EXERCISE DIRECTIONS ▸
Carry none of the pictures over; set down the material below exactly.
--- START OF DATASET SECTION ---
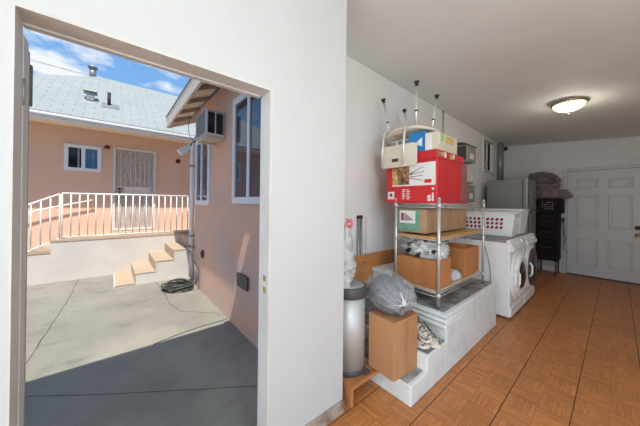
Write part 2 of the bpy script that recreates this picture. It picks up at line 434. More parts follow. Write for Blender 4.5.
# far six-panel door
DX0, DX1, DZ = -.617, .30, 1.95
m = B('doorw'); yd = YF-.045
m.box((DX0, yd, .012), (DX1, YF-.005, DZ))
W = DX1-DX0
panels = [(x0, x1, z0, z1) for (x0, x1) in ((.125, .40), (.515, .79)) for (z0, z1) in ((.20, .70), (.90, 1.50), (1.63, 1.80))]
for x0, x1, z0, z1 in panels:
    X0, X1 = DX0+x0, DX0+x1
    # moulded frame and raised field
    frame(m, 'y', yd-.012, yd+.004, X0, X1, z0, z1, .022, .006)
    m.box((X0+.045, yd-.009, z0+.045), (X1-.045, yd, z1-.045), .008)
d = struct('door_1', m)
part('deadbolt', B('rust').lathe([(.0, -.035), (.03, -.033), (.034, -.012), (.034, 0)], (DX0+.835, yd, .948), 'y', 20), d)
part('door_knob', B('brass').lathe([(0, -.06), (.022, -.056), (.03, -.042), (.024, -.026), (.012, -.018), (.012, -.008), (.034, -.004), (.034, 0)], (DX0+.835, yd, .825), 'y', 20), d)
part('door_sweep', B('dgray').box((DX0, yd-.012, .0), (DX1, yd, .03), .003), d)
m = B('doorw'); m.box((DX0-.068, YF-.03, 0), (DX0-.004, YF, DZ+.07), .006).box((DX1+.004, YF-.03, 0), (DX1+.07, YF, DZ+.07), .006).box((DX0-.004, YF-.03, DZ+.006), (DX1+.004, YF, DZ+.07), .006)
struct('trim_3', m)

# ------------------------------------------------------------------ concrete steps and platform
t = thing('concrete_steps', 'white painted concrete steps and platform with worn grey treads along left wall', 'steps', (-1.25, 2.3, 0))
XF = -.835
m = B('block')
def rough_box(m, a, b): m.box(a, b, .012, seg=2)
rough_box(m, (-1.648, 1.47, 0), (XF, 1.70, .138)); rough_box(m, (-1.648, 1.68, 0), (XF, 2.0, .248)); rough_box(m, (-1.648, 1.985, 0), (XF, 3.2, .455))
part('body', m, t)
m = B('blockt').box((-1.645, 1.478, .1365), (XF-.03, 1.68, .1405), .001); part('tread', m, t)
m = B('blockt').box((-1.645, 1.71, .2465), (XF-.012, 1.985, .2505), .001); part('tread', m, t)
m = B('blockt').box((-1.645, 2.0, .4535), (XF-.035, 3.195, .4585), .001); part('tread', m, t)
m = B('block')
for k in range(3): m.box((-1.648, 1.965-.006*(2-k), .345+.037*k), (XF+.006, 2.25-.02*k, .378+.037*k), .012, seg=3)
part('nosing', m, t)

# ------------------------------------------------------------------ trash corner
t = thing('step_stool', 'low open orange wood stool on floor tiles under steel bin', 'stool', (-1.26, 1.32, 0))
part('top', B('woodb').box((-1.47, 1.175, .108), (-1.072, 1.462, .13), .003), t)
part('leg', B('woodb').box((-1.47, 1.175, .0), (-1.075, 1.195, .108), .002), t)
part('leg', B('woodb').box((-1.47, 1.435, .0), (-1.2, 1.455, .108), .002), t)
TX, TY = -1.238, 1.31
t = thing('trash_can', 'round brushed steel trash can with dark grey rim on wooden stool', 'trash can', (TX, TY, .131))
part('body', B('steel').lathe([(.117, .16), (.118, .66)], (TX, TY, 0), n=48), t)
part('base_ring', B('dgray').lathe([(.119, .131), (.124, .135), (.124, .158), (.118, .165)], (TX, TY, 0), n=40), t)
part('rim', B('dgray').lathe([(.119, .65), (.126, .652), (.13, .668), (.13, .712), (.124, .722), (.116, .724)], (TX, TY, 0), n=40), t)
part('lid', B('meter').lathe([(.115, .70), (.115, .722), (.09, .735), (.03, .742), (.001, .742)], (TX, TY, 0), n=40), t)
part('pedal', B('dgray').box((TX+.10, TY+.02, .135), (TX+.155, TY+.07, .15), .004), t)
# plastic bag on bin
t = thing('plastic_bag', 'crumpled pale grey plastic bag with pink ribbon on top of steel bin', 'bag', (-1.26, 1.27, .742))
m = B('bagw'); m.blob((-1.267, 1.262, .855), (.088, .088, .125), .22, 2.5, 3, 48, 36, ridge=.5, flat=.744); m.blob((-1.245, 1.27, 1.0), (.05, .055, .125), .25, 3, 5, 36, 26, ridge=.5)
m.blob((-1.21, 1.235, .765), (.04, .04, .06), .3, 3, 8, 26, 18, ridge=.5)
part('body', m, t)
m = B('pinkred')
for k in range(5):
    a = k*1.3; c = Vector((-1.235+.018*math.cos(a), 1.29+.018*math.sin(a), 1.155+.014*math.sin(a*2)))
    m.tube([c+Vector((.024*math.cos(2*PI*i/14)*math.cos(a), .024*math.cos(2*PI*i/14)*math.sin(a), .022*math.sin(2*PI*i/14))) for i in range(14)], .008, 6, closed=True)
m.tube([(-1.253, 1.283, 1.10), (-1.251, 1.286, 1.13), (-1.253, 1.29, 1.155)], .006, 6)
part('ribbon', m, t)

# tall cardboard box on first step
def carton(name, label, x0, y0, z0, x1, y1, z1, mat='card', rz=0, tape=True, group=None, cat='box', open_flap=False):
    t = thing(name, label, cat, ((x0+x1)/2, (y0+y1)/2, z0), group)
    part('body', B(mat).box((x0, y0, z0), (x1, y1, z1-.004), .004, seg=1), t)
    m = B(mat); ym = (y0+y1)/2; xm = (x0+x1)/2
    if x1-x0 > y1-y0: m.box((x0+.001, y0+.001, z1-.004), (x1-.001, ym-.001, z1-.0005)); 
    else: m.box((x0+.001, y0+.001, z1-.004), (xm-.001, y1-.001, z1-.0005))
    part('flap', m, t)
    m = B(mat)
    if x1-x0 > y1-y0: m.box((x0+.001, ym+.001, z1-.004), (x1-.001, y1-.001, z1))
    else: m.box((xm+.001, y0+.001, z1-.004), (x1-.001, y1-.001, z1))
    part('flap', m, t)
    if tape:
        m = B('tape')
        if x1-x0 > y1-y0: m.box((x0-.0012, ym-.024, z1-.07), (x1+.0012, ym+.024, z1+.0012))
        else: m.box((xm-.024, y0-.0012, z1-.07), (xm+.024, y1+.0012, z1+.0012))
        part('tape', m, t)
    t.rotation_euler = (0, 0, rz)
    return t
t = carton('cardboard_box', 'tall plain cardboard box standing on lowest concrete step', -1.135, 1.415, .141, -.915, 1.685, .525, 'card', rz=math.radians(-3), tape=False)
part('tape', B('tape').box((-.9148, 1.53, .15), (-.9138, 1.57, .515)), t)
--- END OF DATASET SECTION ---
WRITTEN SOLUTION ▸
Write part 2 of the bpy script that recreates this picture. It picks up at line 434. More parts follow. Write for Blender 4.5.
# far six-panel door
DX0, DX1, DZ = -.617, .30, 1.95
m = B('doorw'); yd = YF-.045
m.box((DX0, yd, .012), (DX1, YF-.005, DZ))
W = DX1-DX0
panels = [(x0, x1, z0, z1) for (x0, x1) in ((.125, .40), (.515, .79)) for (z0, z1) in ((.20, .70), (.90, 1.50), (1.63, 1.80))]
for x0, x1, z0, z1 in panels:
    X0, X1 = DX0+x0, DX0+x1
    # moulded frame and raised field
    frame(m, 'y', yd-.012, yd+.004, X0, X1, z0, z1, .022, .006)
    m.box((X0+.045, yd-.009, z0+.045), (X1-.045, yd, z1-.045), .008)
d = struct('door_1', m)
part('deadbolt', B('rust').lathe([(.0, -.035), (.03, -.033), (.034, -.012), (.034, 0)], (DX0+.835, yd, .948), 'y', 20), d)
part('door_knob', B('brass').lathe([(0, -.06), (.022, -.056), (.03, -.042), (.024, -.026), (.012, -.018), (.012, -.008), (.034, -.004), (.034, 0)], (DX0+.835, yd, .825), 'y', 20), d)
part('door_sweep', B('dgray').box((DX0, yd-.012, .0), (DX1, yd, .03), .003), d)
m = B('doorw'); m.box((DX0-.068, YF-.03, 0), (DX0-.004, YF, DZ+.07), .006).box((DX1+.004, YF-.03, 0), (DX1+.07, YF, DZ+.07), .006).box((DX0-.004, YF-.03, DZ+.006), (DX1+.004, YF, DZ+.07), .006)
struct('trim_3', m)

# ------------------------------------------------------------------ concrete steps and platform
t = thing('concrete_steps', 'white painted concrete steps and platform with worn grey treads along left wall', 'steps', (-1.25, 2.3, 0))
XF = -.835
m = B('block')
def rough_box(m, a, b): m.box(a, b, .012, seg=2)
rough_box(m, (-1.648, 1.47, 0), (XF, 1.70, .138)); rough_box(m, (-1.648, 1.68, 0), (XF, 2.0, .248)); rough_box(m, (-1.648, 1.985, 0), (XF, 3.2, .455))
part('body', m, t)
m = B('blockt').box((-1.645, 1.478, .1365), (XF-.03, 1.68, .1405), .001); part('tread', m, t)
m = B('blockt').box((-1.645, 1.71, .2465), (XF-.012, 1.985, .2505), .001); part('tread', m, t)
m = B('blockt').box((-1.645, 2.0, .4535), (XF-.035, 3.195, .4585), .001); part('tread', m, t)
m = B('block')
for k in range(3): m.box((-1.648, 1.965-.006*(2-k), .345+.037*k), (XF+.006, 2.25-.02*k, .378+.037*k), .012, seg=3)
part('nosing', m, t)

# ------------------------------------------------------------------ trash corner
t = thing('step_stool', 'low open orange wood stool on floor tiles under steel bin', 'stool', (-1.26, 1.32, 0))
part('top', B('woodb').box((-1.47, 1.175, .108), (-1.072, 1.462, .13), .003), t)
part('leg', B('woodb').box((-1.47, 1.175, .0), (-1.075, 1.195, .108), .002), t)
part('leg', B('woodb').box((-1.47, 1.435, .0), (-1.2, 1.455, .108), .002), t)
TX, TY = -1.238, 1.31
t = thing('trash_can', 'round brushed steel trash can with dark grey rim on wooden stool', 'trash can', (TX, TY, .131))
part('body', B('steel').lathe([(.117, .16), (.118, .66)], (TX, TY, 0), n=48), t)
part('base_ring', B('dgray').lathe([(.119, .131), (.124, .135), (.124, .158), (.118, .165)], (TX, TY, 0), n=40), t)
part('rim', B('dgray').lathe([(.119, .65), (.126, .652), (.13, .668), (.13, .712), (.124, .722), (.116, .724)], (TX, TY, 0), n=40), t)
part('lid', B('meter').lathe([(.115, .70), (.115, .722), (.09, .735), (.03, .742), (.001, .742)], (TX, TY, 0), n=40), t)
part('pedal', B('dgray').box((TX+.10, TY+.02, .135), (TX+.155, TY+.07, .15), .004), t)
# plastic bag on bin
t = thing('plastic_bag', 'crumpled pale grey plastic bag with pink ribbon on top of steel bin', 'bag', (-1.26, 1.27, .742))
m = B('bagw'); m.blob((-1.267, 1.262, .855), (.088, .088, .125), .22, 2.5, 3, 48, 36, ridge=.5, flat=.744); m.blob((-1.245, 1.27, 1.0), (.05, .055, .125), .25, 3, 5, 36, 26, ridge=.5)
m.blob((-1.21, 1.235, .765), (.04, .04, .06), .3, 3, 8, 26, 18, ridge=.5)
part('body', m, t)
m = B('pinkred')
for k in range(5):
    a = k*1.3; c = Vector((-1.235+.018*math.cos(a), 1.29+.018*math.sin(a), 1.155+.014*math.sin(a*2)))
    m.tube([c+Vector((.024*math.cos(2*PI*i/14)*math.cos(a), .024*math.cos(2*PI*i/14)*math.sin(a), .022*math.sin(2*PI*i/14))) for i in range(14)], .008, 6, closed=True)
m.tube([(-1.253, 1.283, 1.10), (-1.251, 1.286, 1.13), (-1.253, 1.29, 1.155)], .006, 6)
part('ribbon', m, t)

# tall cardboard box on first step
def carton(name, label, x0, y0, z0, x1, y1, z1, mat='card', rz=0, tape=True, group=None, cat='box', open_flap=False):
    t = thing(name, label, cat, ((x0+x1)/2, (y0+y1)/2, z0), group)
    part('body', B(mat).box((x0, y0, z0), (x1, y1, z1-.004), .004, seg=1), t)
    m = B(mat); ym = (y0+y1)/2; xm = (x0+x1)/2
    if x1-x0 > y1-y0: m.box((x0+.001, y0+.001, z1-.004), (x1-.001, ym-.001, z1-.0005)); 
    else: m.box((x0+.001, y0+.001, z1-.004), (xm-.001, y1-.001, z1-.0005))
    part('flap', m, t)
    m = B(mat)
    if x1-x0 > y1-y0: m.box((x0+.001, ym+.001, z1-.004), (x1-.001, y1-.001, z1))
    else: m.box((xm+.001, y0+.001, z1-.004), (x1-.001, y1-.001, z1))
    part('flap', m, t)
    if tape:
        m = B('tape')
        if x1-x0 > y1-y0: m.box((x0-.0012, ym-.024, z1-.07), (x1+.0012, ym+.024, z1+.0012))
        else: m.box((xm-.024, y0-.0012, z1-.07), (xm+.024, y1+.0012, z1+.0012))
        part('tape', m, t)
    t.rotation_euler = (0, 0, rz)
    return t
t = carton('cardboard_box', 'tall plain cardboard box standing on lowest concrete step', -1.135, 1.415, .141, -.915, 1.685, .525, 'card', rz=math.radians(-3), tape=False)
part('tape', B('tape').box((-.9148, 1.53, .15), (-.9138, 1.57, .515)), t)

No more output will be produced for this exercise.